Le problème de la charge et de la surcharge reste entier et les jours dits de RTT pour récupérer, décompresser ou s’oxygéner, sont plus que jamais d’actualité pour les salariés concernés. Il faut les préserver. C’est cela qui fait aussi que les cadres apprécient le forfait-jours. A nous, représentants du personnel, d’éviter le détournement de l’esprit du forfait en jours, dans l’intérêt des salariés et pour leur santé et par voie de conséquence pour la bonne marche de l’entreprise.

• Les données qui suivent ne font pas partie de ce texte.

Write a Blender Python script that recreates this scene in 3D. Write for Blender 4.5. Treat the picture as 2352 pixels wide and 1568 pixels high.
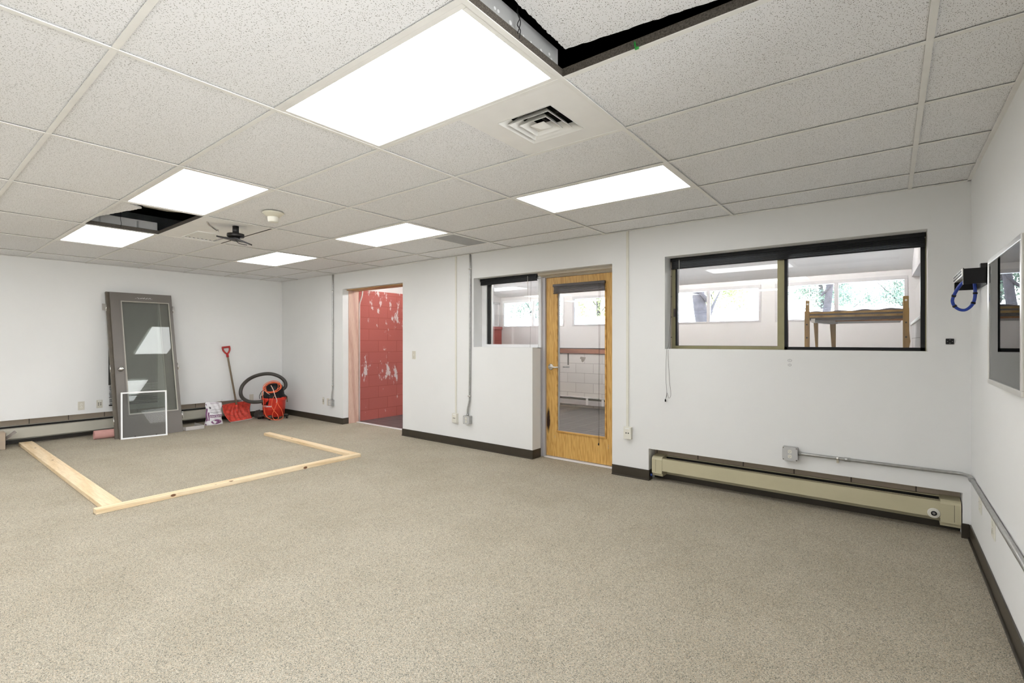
import bpy, bmesh, math, random
from mathutils import Vector, Matrix
R = math.radians
C = bpy.context.scene.collection
for o in list(bpy.data.objects): bpy.data.objects.remove(o)

# ------------------------------------------------------------------ camera
cd = bpy.data.cameras.new('camera'); cam = bpy.data.objects.new('camera', cd); C.objects.link(cam)
cd.sensor_width = 36.0; cd.lens = 1117.3/2352*36.0; cd.shift_y = -0.0007; cd.clip_start = .02; cd.clip_end = 300
cam.location = (0, 0, 1.366); cam.rotation_euler = (R(90), 0, R(37.782))
bpy.context.scene.camera = cam

# ------------------------------------------------------------------ light
w = bpy.data.worlds.new('sky'); bpy.context.scene.world = w; w.use_nodes = True
nt = w.node_tree; bg = nt.nodes['Background']
tc = nt.nodes.new('ShaderNodeTexCoord'); sx = nt.nodes.new('ShaderNodeSeparateXYZ'); cr = nt.nodes.new('ShaderNodeValToRGB')
nt.links.new(tc.outputs['Generated'], sx.inputs[0]); nt.links.new(sx.outputs['Z'], cr.inputs[0]); nt.links.new(cr.outputs[0], bg.inputs[0])
cr.color_ramp.elements[0].position = 0.0; cr.color_ramp.elements[0].color = (1, .99, .98, 1)
cr.color_ramp.elements[1].position = .7; cr.color_ramp.elements[1].color = (.62, .76, 1, 1)
bg.inputs['Strength'].default_value = 11.0
sd = bpy.data.lights.new('sun', 'SUN'); sd.energy = 9.0; sd.angle = R(.6); sd.color = (1, .96, .9)
sun = bpy.data.objects.new('sun', sd); C.objects.link(sun); sun.rotation_euler = (R(-40), 0, R(-8)); sun.location = (0, 0, 12)
LIGHT_E = 8.4
vs = bpy.context.scene.view_settings
vs.view_transform = 'Standard'; vs.look = 'None'; vs.exposure = 0.12; vs.gamma = 1.0; vs.use_curve_mapping = False

# ------------------------------------------------------------------ materials
def nodes(name):
    m = bpy.data.materials.new(name); m.use_nodes = True
    return m, m.node_tree.nodes, m.node_tree.links, m.node_tree.nodes['Principled BSDF']
def setp(p, rough=.6, metal=0.0, spec=.5, emis=None, es=0):
    p.inputs['Roughness'].default_value = rough; p.inputs['Metallic'].default_value = metal
    p.inputs['Specular IOR Level'].default_value = spec
    if emis: p.inputs['Emission Color'].default_value = (*emis, 1); p.inputs['Emission Strength'].default_value = es
def ramp(n, stops, interp='LINEAR'):
    r = n.new('ShaderNodeValToRGB'); r.color_ramp.interpolation = interp
    e = r.color_ramp.elements
    while len(e) < len(stops): e.new(.5)
    for i, (p, c) in enumerate(stops): e[i].position = p; e[i].color = (*c, 1)
    return r
def noise(n, l, scale, detail=3, rough=.5, coord='Object', stretch=None, dist=0):
    t = n.new('ShaderNodeTexCoord'); x = n.new('ShaderNodeTexNoise')
    x.inputs['Scale'].default_value = scale; x.inputs['Detail'].default_value = detail; x.inputs['Roughness'].default_value = rough
    x.inputs['Distortion'].default_value = dist
    if stretch:
        mp = n.new('ShaderNodeMapping'); mp.inputs['Scale'].default_value = stretch
        l.new(t.outputs[coord], mp.inputs[0]); l.new(mp.outputs[0], x.inputs['Vector'])
    else: l.new(t.outputs[coord], x.inputs['Vector'])
    return x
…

Signer une convention de forfait-jours n’est pas la voie ouverte pour augmenter la charge de travail. Ainsi une autre dérive à éviter est la possibilité de travailler au-delà du plafond : il faut également définir un seuil maximal pour ceux qui renonceraient à leurs congés. Le seuil de 225 jours nous semble déjà un plafond élevé. Il nécessite que l’accord collectif le prévoit explicitement. La loi rend possible d’aller jusqu’à 235 jours et cela sans accord collectif mais avec accord entre l’employeur et le salarié. Ce n’est pas ce que la CFDT défend. Négocions des accords qui encadrent et régulent les forfaits-jours, qui permettent le droit à la déconnexion, ouverts à des cadres volontaires et autonomes. Un forfait jours donnant de la souplesse dans l’organisation du travail sans accroître celle-ci.

La CFDT Cadres, à travers ses travaux sur le forfait jours, a déjà soulevé l’importance d’évaluer, au-delà du temps de travail, la charge de travail des cadres. Bien plus subjective – donc difficile à évaluer - que la mesure du temps, l’évaluation de la charge de travail doit pourtant occuper toute notre attention. Les cadres doivent pouvoir exprimer leur ressenti sur cette charge. Au minimum, un bilan annuel sous forme d’un entretien formalisé est réalisé entre le manager ou le professionnel avec son hiérarchique direct. Les questions liées à la charge de travail, l’organisation du travail dans l’entreprise, l’articulation entre l’activité professionnelle et la vie personnelle et familiale, ainsi que la rémunération du salarié concerné sont obligatoirement abordées.

1 : Cour de cassation, Chambre sociale, 11 juin 2014, 11-20.985.

2 : Cour de cassation, Chambre sociale, 15 décembre 2016, 15-17.568.